Hewlett-Packard Co. unveiled a new 3-D-capable computer and speedier 3-D printer technology as it prepares to spin off its personal-computer and printer businesses into a stand-alone company.

The company today introduced Sprout, an $1,899 computer that lets people scan and manipulate 2-D and 3-D objects. It will be available early next month online and in some U.S. stores. Hewlett-Packard also said new 3-D printer technology will make the process cheaper and faster than competitors.

The Palo Alto, California-based company is betting that 3-D technology will help revitalize sales and spur growth in the printer industry. More than 2.3 million 3-D printers will ship in 2018, up from about 108000 this year, according to researcher Gartner Inc. Earlier this month, Hewlett-Packard said it would split into two companies by late 2015, with one focused on corporate hardware services and the other -- dubbed HP Inc. -- on PCs and printers.

"We wanted it to be this guiding light in a way HP can innovate again," Eric Monsef, Hewlett-Packard's vice president of Immersive Systems, said in an interview.
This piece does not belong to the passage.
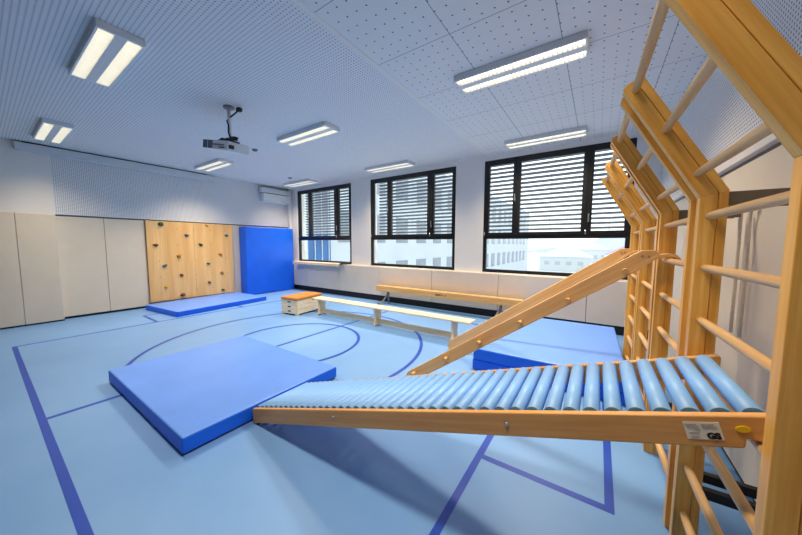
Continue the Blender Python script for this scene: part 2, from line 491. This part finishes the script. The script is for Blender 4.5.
for (x, z) in [(.437 - .45, z) for z in RZ] + [arm(*a) for a in ARM]:
    if rung0 is None:
        rung0 = rung_mesh().build('rung', M['beech_y'], wb); r = rung0
    else:
        r = rung0.copy(); COL.objects.link(r); r.parent = wb
    r.location = (x, 0, z)
for i, l in enumerate(['second wall bars from the viewer, carrying the hooked end of the nearer climbing plank', 'third wall bars from the viewer, between the hooks of the two sloping planks', 'farthest wall bars, closest to the window, carrying the farther plank']):
    c = copy_tree(wb); c.location = (.4348 - .0247 * i, 2.108 + .822 * i, 0); c.scale = (1, .914, 1); c['label'] = l

# pale cords on the wall pad
for i, (yy, l) in enumerate(((2.95, 'left pale cord of the hanging pair behind the nearest wall bars'), (2.80, 'right pale cord of the hanging pair behind the nearest wall bars'))):
    c = thing('hanging_cord', l, 'cord', (.80, yy, 1.84), 0, 'pale cords behind the wall bars')
    MB().tube([(.0, -.03, -.01), (-.006, -.012, .0), (-.01, .004, -.02), (-.008, .012, -.08), (-.006, .012, -.25), (-.006, .008, -.55), (-.004, .01, -.85)], .010).build('cord_length', M['cord'], c)
    MB().cyl((.02, -.03, -.01), (-.012, -.03, -.008), .011, 10).build('hook', M['dark_plastic'], c)

# ------------------------------------------------------------------ roller slide
sl = thing('roller_slide', 'wooden roller slide with light blue rollers, hung on the nearest wall bars', 'slide', (-2.49, 1.30, 0))
SS = .3265; ang = math.atan(SS); cs = math.cos(ang)
def ztop(x): return .134 + SS * x           # x measured from the low end
XE = 2.955
def slide_board(y0):
    lo = [(.012, .134 - .0), (0.0, .115), (.008, .02), (.04, 0.0), (.08, .02 + .004), (2.895, ztop(2.895) - .107), (2.897, 1.004), (2.935, 1.006), (2.962, .985), (2.972, ztop(2.972) - .075), (2.972, ztop(2.972) - .01), (2.962, ztop(2.962))]
    return MB().prism(lo, y0, y0 + .03).build('side_board', M['beech_slope'], sl, bevel=.006, seg=3)
slide_board(0.0); slide_board(.565)
mr = MB()
mr.cyl((0, .033, 0), (0, .562, 0), .0300, 24, capmat=1)
r0 = mr.build('roller', [M['roller'], M['roller_cap_shade']], sl)
NR = 42
for k in range(NR):
    r = r0 if k == 0 else r0.copy()
    if k: COL.objects.link(r); r.parent = sl
    x = 2.917 - k * .0700
    r.location = (x, 0, ztop(x) - .0205)
for yb in (.045, .50):
    pass
for bx in (.85, 1.85):
    MB().box(bx, bx + .06, .03, .565, ztop(bx) - .098, ztop(bx) - .078).build('cross_bar', M['beech_slope'], sl)
# sticker with test mark, on the near board
RS = Matrix.Rotation(-ang, 4, 'Y')
def on_board(x, dz, dy=0.0): return Matrix.Translation((x, -.0008 - dy, ztop(x) - dz)) @ RS
st = MB(); st.box(-.044, .044, -.0006, .0006, -.028, .028, on_board(2.80, .052)); stk = st.build('sticker', M['sticker'], sl)
stk['label'] = 'white maker sticker with black test mark'
RX = Matrix.Rotation(PI / 2, 4, 'X')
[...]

He said he hopes Sprout will "draw people back to HP as a recruitment tool".

The device pairs a PC running Microsoft Corp.'s Windows 8 operating system with Hewlett-Packard-developed software, scanner and camera, along with a work surface that -- combined with a projector -- serves as a touch-aware second screen. This means users can scan objects and manipulate them digitally in fewer steps than with typical systems.

3-D Printing

Hewlett-Packard didn't disclose any sales targets for the system. On top of design agencies and architecture firms, There are 6 million households in the U.S. that have the necessary income and appetite to buy the machine, according to Louis Kim, Hewlett-Packard's vice president of product management.
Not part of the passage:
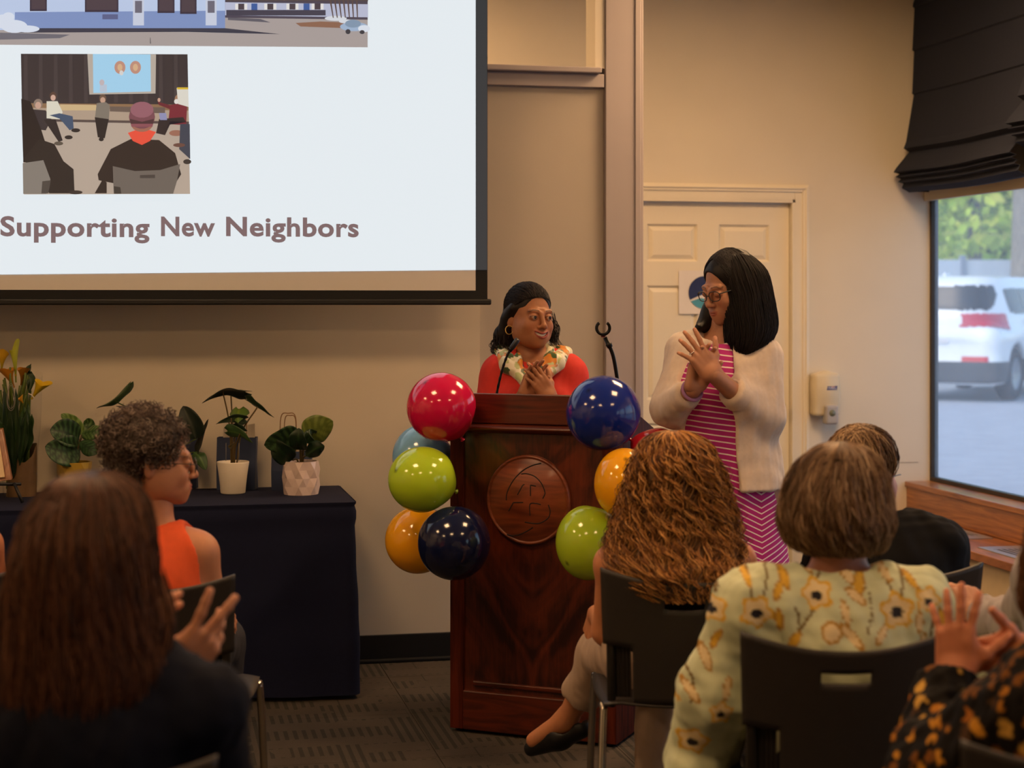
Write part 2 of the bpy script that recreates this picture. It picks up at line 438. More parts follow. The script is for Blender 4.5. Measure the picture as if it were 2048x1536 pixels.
box('sill_nosing', (0.1, PART_Y-0.05, 2.478), (1.88, PART_Y+0.15, 2.502), m_trimgrey, sill, 0.004)
struct('trim_3', (1.862, PART_Y-0.004, 2.503), (1.904, PART_Y+0.152, CEIL), m_wall)
bb = struct('baseboard_partition', (LEFT_X, PART_Y-0.012, 0), (1.90, PART_Y, 0.115), m_black, 0.003)
box('base_toe', (LEFT_X, PART_Y-0.03, 0), (1.90, PART_Y-0.012, 0.018), m_black, bb, 0.006)

# door wall
D1 = on_y(1583, 500, DOOR_Y).x; D0 = D1-0.915; DT = 2.035
bm = bmesh.new()
add_box(bm, (LEFT_X, DOOR_Y, 0), (D0-0.02, DOOR_Y+0.15, CEIL)); add_box(bm, (D1+0.02, DOOR_Y, 0), (SIDE_X+0.05, DOOR_Y+0.15, CEIL)); add_box(bm, (D0-0.02, DOOR_Y, DT+0.02), (D1+0.02, DOOR_Y+0.15, CEIL))
wb = bm_obj('wall_back', bm, m_wall); wb['kind'] = 'structure'
bm = bmesh.new(); add_box(bm, (D0-0.02, DOOR_Y-0.012, 0), (D0, DOOR_Y+0.15, DT+0.02)); add_box(bm, (D1, DOOR_Y-0.012, 0), (D1+0.02, DOOR_Y+0.15, DT+0.02)); add_box(bm, (D0-0.02, DOOR_Y-0.012, DT), (D1+0.02, DOOR_Y+0.15, DT+0.02))
trim = soft(bm_obj('trim_4', bm, m_doorpaint), 0.003); trim['kind'] = 'structure'
def casing(name, pts, parent):
    """stepped casing: profile swept as three stacked strips along a mitred U"""
    for k, (o0, o1, th) in enumerate(((0.0, 0.085, 0.012), (0.045, 0.078, 0.02), (0.06, 0.072, 0.027))):
        bm = bmesh.new()
        add_box(bm, (D0-0.012-o1, DOOR_Y-th, 0), (D0-0.012-o0, DOOR_Y, DT+0.012+o1)); add_box(bm, (D1+0.012+o0, DOOR_Y-th, 0), (D1+0.012+o1, DOOR_Y, DT+0.012+o1)); add_box(bm, (D0-0.012-o0, DOOR_Y-th, DT+0.012+o0), (D1+0.012+o0, DOOR_Y, DT+0.012+o1))
        soft(bm_obj(name, bm, m_doorpaint, parent), 0.004)
casing('casing', None, trim)
door = empty('door_1', (D0, DOOR_Y+0.03, 0)); door['kind'] = 'structure'
W = D1-D0; rows = [(0.25,0.86),(0.985,1.59),(1.718,1.917)]; cols = [(0.115,0.395),(0.515,0.800)]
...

Hewlett-Packard is also developing new 3-D printing technology, called "multi-jet fusion," which it plans to introduce in 2016. This approach lets users print out three dimensional objects cheaply and quickly compared with existing methods, according to Ramon Pastor, the general manager of Hewlett-Packard's Large Format and 3D Printing business.

Typical 3-D printers work in one of two ways: Fused Deposition Modeling, which involves laying down materials that harden quickly; and stereolithography printing, which uses a laser to zap a photo-reactive resin to sculpt an object.

Stratasys, 3D Systems

Hewlett-Packard's new approach is different. The technology employs an array of print heads to spit out an entire layer of a 3-D object at once, speeding up the process and offering greater detail. The machine's resolution of 1,200 dots per inch compares with rival systems being sold by Stratasys and 3D Systems Corp., which are both typically capable of 600 dots per inch.
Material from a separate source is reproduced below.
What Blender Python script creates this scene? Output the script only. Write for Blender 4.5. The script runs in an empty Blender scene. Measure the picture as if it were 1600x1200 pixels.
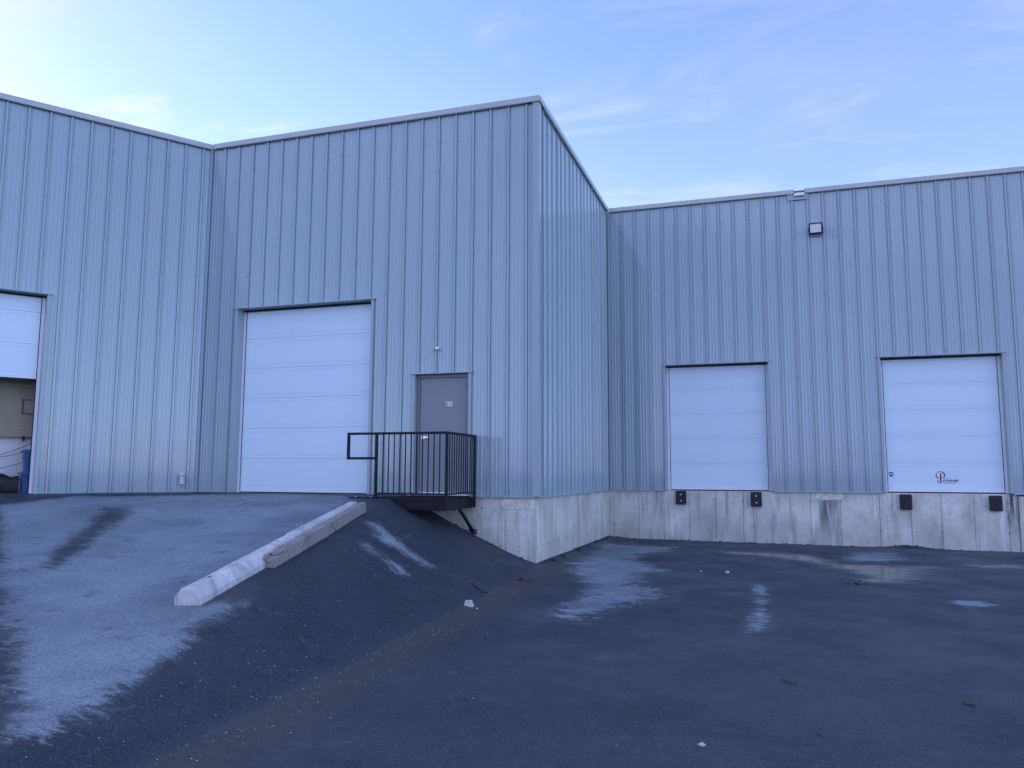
import bpy, bmesh, math, random
import numpy as np
from mathutils import Vector, Matrix, noise

random.seed(7)
R = math.radians
scene = bpy.context.scene
COL = scene.collection

# ------------------------------------------------------------------ camera
cam_d = bpy.data.cameras.new('camera')
cam_d.sensor_width = 36.0
cam_d.lens = 1220.0 / 1600.0 * 36.0
cam_d.clip_end = 2000
cam = bpy.data.objects.new('camera', cam_d)
COL.objects.link(cam)
YAW, PITCH, ROLL = R(108.13), R(6.43), R(0.23)
fw = Vector((math.cos(YAW) * math.cos(PITCH), math.sin(YAW) * math.cos(PITCH), math.sin(PITCH)))
rt = Vector((math.sin(YAW), -math.cos(YAW), 0))
up = rt.cross(fw)
rt2 = rt * math.cos(ROLL) + up * math.sin(ROLL)
up2 = up * math.cos(ROLL) - rt * math.sin(ROLL)
m = Matrix((rt2, up2, -fw)).transposed().to_4x4()
m.translation = Vector((3.785, -12.902, 0.416))
cam.matrix_world = m
scene.camera = cam

# ------------------------------------------------------------------ sky, sun, exposure
SUN_AZ, SUN_EL = R(173), R(11.5)            # azimuth counter-clockwise from +X
world = bpy.data.worlds.new('World')
scene.world = world
world.use_nodes = True
nt = world.node_tree
for n in list(nt.nodes): nt.nodes.remove(n)
W = nt.nodes.new
L = nt.links.new
sky = W('ShaderNodeTexSky')
sky.sky_type = 'NISHITA'
sky.sun_disc = False
sky.sun_elevation = SUN_EL
sky.sun_rotation = math.pi / 2 - SUN_AZ
sky.altitude = 200
sky.air_density = 1.0
sky.dust_density = 0.6
sky.ozone_density = 3.0
tc = W('ShaderNodeTexCoord')
sep = W('ShaderNodeSeparateXYZ'); L(tc.outputs['Generated'], sep.inputs[0])
zc = W('ShaderNodeMath'); zc.operation = 'MAXIMUM'; L(sep.outputs['Z'], zc.inputs[0]); zc.inputs[1].default_value = 0.06
dx = W('ShaderNodeMath'); dx.operation = 'DIVIDE'; L(sep.outputs['X'], dx.inputs[0]); L(zc.outputs[0], dx.inputs[1])
dy = W('ShaderNodeMath'); dy.operation = 'DIVIDE'; L(sep.outputs['Y'], dy.inputs[0]); L(zc.outputs[0], dy.inputs[1])
cmb = W('ShaderNodeCombineXYZ'); L(dx.outputs[0], cmb.inputs[0]); L(dy.outputs[0], cmb.inputs[1])
mp = W('ShaderNodeMapping'); mp.inputs['Location'].default_value = (16.718, 12.018, 0); mp.inputs['Rotation'].default_value = (0, 0, R(25)); mp.inputs['Scale'].default_value = (.75, 1.5, 1)
L(cmb.outputs[0], mp.inputs[0])
n1 = W('ShaderNodeTexNoise'); n1.inputs['Scale'].default_value = 1.7; n1.inputs['Detail'].default_value = 9; n1.inputs['Roughness'].default_value = .58; n1.inputs['Distortion'].default_value = .9
L(mp.outputs[0], n1.inputs['Vector'])
r1 = W('ShaderNodeMapRange'); r1.inputs['From Min'].default_value = .47; r1.inputs['From Max'].default_value = .76; r1.interpolation_type = 'SMOOTHSTEP'
L(n1.outputs['Fac'], r1.inputs['Value'])
# broad thin cloud with clearer gaps, streaks of cirrus on top
mp2 = W('ShaderNodeMapping'); mp2.inputs['Location'].default_value = (45.52, -30.35, 25.57); mp2.inputs['Scale'].default_value = (1, 1, 1.6)  # offset picked so view gets a clear gap, brighter unseen cloud lights the walls
L(tc.outputs['Generated'], mp2.inputs[0])
n2 = W('ShaderNodeTexNoise'); n2.inputs['Scale'].default_value = 0.85; n2.inputs['Detail'].default_value = 2.0; n2.inputs['Roughness'].default_value = .4
L(mp2.outputs[0], n2.inputs['Vector'])
r2 = W('ShaderNodeMapRange'); r2.inputs['From Min'].default_value = .40; r2.inputs['From Max'].default_value = .62; r2.inputs['To Min'].default_value = .20; r2.inputs['To Max'].default_value = .78; r2.interpolation_type = 'SMOOTHSTEP'
L(n2.outputs['Fac'], r2.inputs['Value'])
cf = W('ShaderNodeMath'); cf.operation = 'MULTIPLY_ADD'; cf.use_clamp = True
L(r1.outputs[0], cf.inputs[0]); cf.inputs[1].default_value = .64; L(r2.outputs[0], cf.inputs[2])
bw = W('ShaderNodeRGBToBW'); L(sky.outputs[0], bw.inputs[0])
cb = W('ShaderNodeMath'); cb.operation = 'MULTIPLY_ADD'; L(bw.outputs[0], cb.inputs[0]); cb.inputs[1].default_value = .75; cb.inputs[2].default_value = .9
cl = W('ShaderNodeMix'); cl.data_type = 'RGBA'; cl.blend_type = 'MULTIPLY'; cl.inputs[0].default_value = 1
L(cb.outputs[0], cl.inputs[6])
sd = W('ShaderNodeVectorMath'); sd.operation = 'DOT_PRODUCT'; L(tc.outputs['Generated'], sd.inputs[0])
sd.inputs[1].default_value = (math.cos(SUN_AZ) * math.cos(SUN_EL), math.sin(SUN_AZ) * math.cos(SUN_EL), math.sin(SUN_EL))
fwd = W('ShaderNodeMapRange'); fwd.interpolation_type = 'SMOOTHSTEP'; L(sd.outputs['Value'], fwd.inputs['Value']); fwd.inputs['From Min'].default_value = .68; fwd.inputs['From Max'].default_value = .96
ct = W('ShaderNodeMix'); ct.data_type = 'RGBA'; L(fwd.outputs[0], ct.inputs[0]); ct.inputs[6].default_value = (.90, 1.06, 1.85, 1); ct.inputs[7].default_value = (1.5, 1.05, 1.12, 1)   # thin cloud turns white towards the sun
L(ct.outputs[2], cl.inputs[7])
mx = W('ShaderNodeMix'); mx.data_type = 'RGBA'; L(cf.outputs[0], mx.inputs[0]); L(sky.outputs[0], mx.inputs[6]); L(cl.outputs[2], mx.inputs[7])
tint = W('ShaderNodeMix'); tint.data_type = 'RGBA'; tint.blend_type = 'MULTIPLY'; tint.inputs[0].default_value = 1
L(mx.outputs[2], tint.inputs[6]); tint.inputs[7].default_value = (1.0, .975, 1.09, 1)
bg = W('ShaderNodeBackground'); L(tint.outputs[2], bg.inputs['Color']); bg.inputs['Strength'].default_value = 0.15
wo = W('ShaderNodeOutputWorld'); L(bg.outputs[0], wo.inputs['Surface'])

sun_d = bpy.data.lights.new('sun', 'SUN')
sun_d.energy = 2.5; sun_d.angle = R(.5); sun_d.color = (1, .9, .76)
sun = bpy.data.objects.new('sun', sun_d); COL.objects.link(sun)
sdir = Vector((math.cos(SUN_AZ) * math.cos(SUN_EL), math.sin(SUN_AZ) * math.cos(SUN_EL), math.sin(SUN_EL)))
sun.rotation_euler = sdir.to_track_quat('Z', 'Y').to_euler()

vs = scene.view_settings
vs.view_transform = 'Standard'; vs.look = 'None'; vs.gamma = 1; vs.use_curve_mapping = False
vs.exposure = 1.40
scene.cycles.max_bounces = 8

# ------------------------------------------------------------------ helpers
def link(o):
    COL.objects.link(o); return o

def tag(o, label=None, cat=None, group=None, kind=None):
    if label: o['label'] = label
    if cat: o['category'] = cat
    if group: o['group'] = group
    if kind: o['kind'] = kind
    return o

def empty(name, loc=(0, 0, 0), rz=0):
    o = bpy.data.objects.new(name, None)
    o.empty_display_size = .2
    o.location = loc; o.rotation_euler = (0, 0, rz)
    return link(o)

class MB:
    """collects geometry, links it as one mesh object"""
    def __init__(s): s.v = []; s.f = []
    def poly(s, pts):
        i = len(s.v); s.v += [tuple(p) for p in pts]; s.f.append(tuple(range(i, i + len(pts))))
    def box(s, x0, x1, y0, y1, z0, z1):
        i = len(s.v)
        s.v += [(x0, y0, z0), (x1, y0, z0), (x1, y1, z0), (x0, y1, z0), (x0, y0, z1), (x1, y0, z1), (x1, y1, z1), (x0, y1, z1)]
        s.f += [tuple(i + k for k in q) for q in ((0, 3, 2, 1), (4, 5, 6, 7), (0, 1, 5, 4), (1, 2, 6, 5), (2, 3, 7, 6), (3, 0, 4, 7))]
        return s
    def prism(s, pts, axis, a, b):
        """extrude the 2-D outline pts along axis from a to b"""
        def P(p, t):
            return {0: (t, p[0], p[1]), 1: (p[0], t, p[1]), 2: (p[0], p[1], t)}[axis]
        i = len(s.v); n = len(pts)
        s.v += [P(p, a) for p in pts] + [P(p, b) for p in pts]
        s.f.append(tuple(i + k for k in range(n))[::-1]); s.f.append(tuple(i + n + k for k in range(n)))
        for k in range(n):
            j = (k + 1) % n
            s.f.append((i + k, i + j, i + n + j, i + n + k))
        return s
    def sheet(s, prof, z0, z1):
        """open profile of (x, y) swept from z0 to z1"""
        i = len(s.v); n = len(prof)
        s.v += [(x, y, z0) for x, y in prof] + [(x, y, z1) for x, y in prof]
        for k in range(n - 1):
            s.f.append((i + k, i + k + 1, i + n + k + 1, i + n + k))
        return s
    def tube(s, p0, p1, r, n=10, r2=None):
        p0 = Vector(p0); p1 = Vector(p1); d = (p1 - p0).normalized()
        a = d.orthogonal().normalized(); b = d.cross(a); r2 = r if r2 is None else r2
        i = len(s.v)
        for p, q in ((p0, r), (p1, r2)):
            for k in range(n):
                t = 2 * math.pi * k / n
                s.v.append(tuple(p + a * (q * math.cos(t)) + b * (q * math.sin(t))))
        for k in range(n):
            j = (k + 1) % n
            s.f.append((i + k, i + j, i + n + j, i + n + k))
        s.f.append(tuple(i + k for k in range(n))[::-1]); s.f.append(tuple(i + n + k for k in range(n)))
        return s
    def bar(s, p0, p1, w, h):
        """square bar between two points"""
        p0 = Vector(p0); p1 = Vector(p1); d = (p1 - p0).normalized()
        a = d.cross(Vector((0, 0, 1)))
        a = a.normalized() if a.length > 1e-4 else Vector((1, 0, 0))
        b = a.cross(d)
        i = len(s.v)
        for p in (p0, p1):
            for sx, sy in ((-1, -1), (1, -1), (1, 1), (-1, 1)):
                s.v.append(tuple(p + a * (sx * w / 2) + b * (sy * h / 2)))
        s.f += [tuple(i + k for k in q) for q in ((0, 3, 2, 1), (4, 5, 6, 7), (0, 1, 5, 4), (1, 2, 6, 5), (2, 3, 7, 6), (3, 0, 4, 7))]
        return s
    def mesh(s, name, mat):
        me = bpy.data.meshes.new(name); me.from_pydata(s.v, [], s.f)
        bm = bmesh.new(); bm.from_mesh(me); bmesh.ops.recalc_face_normals(bm, faces=bm.faces); bm.to_mesh(me); bm.free()
        me.materials.append(mat); return me
    def build(s, name, mat, parent=None, bevel=0, smooth=False, loc=None, rz=0):
        me = s.mesh(name, mat)
        if bevel:
            bm = bmesh.new(); bm.from_mesh(me)
            bmesh.ops.remove_doubles(bm, verts=bm.verts, dist=1e-5)
            bmesh.ops.bevel(bm, geom=[e for e in bm.edges if e.is_manifold and e.calc_face_angle(0) > .35], offset=bevel, segments=2, profile=.6, affect='EDGES')
            bm.to_mesh(me); bm.free()
        o = link(bpy.data.objects.new(name, me))
        if smooth:
            for p in me.polygons: p.use_smooth = True
        if loc is not None: o.location = loc
        o.rotation_euler = (0, 0, rz)
        if parent: o.parent = parent
        return o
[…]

"The reality is that no one print technology provides the best parts for all applications," said Tom Charron, vice president of product marketing at Rock Hill, South Carolina-based 3D Systems. "3D printing is used for myriad purposes by myriad users printing myriad parts."

Joe Hiemenz, a spokesman for Eden Prairie, Minnesota-based Stratasys, declined to "disclose any advances that may be in development."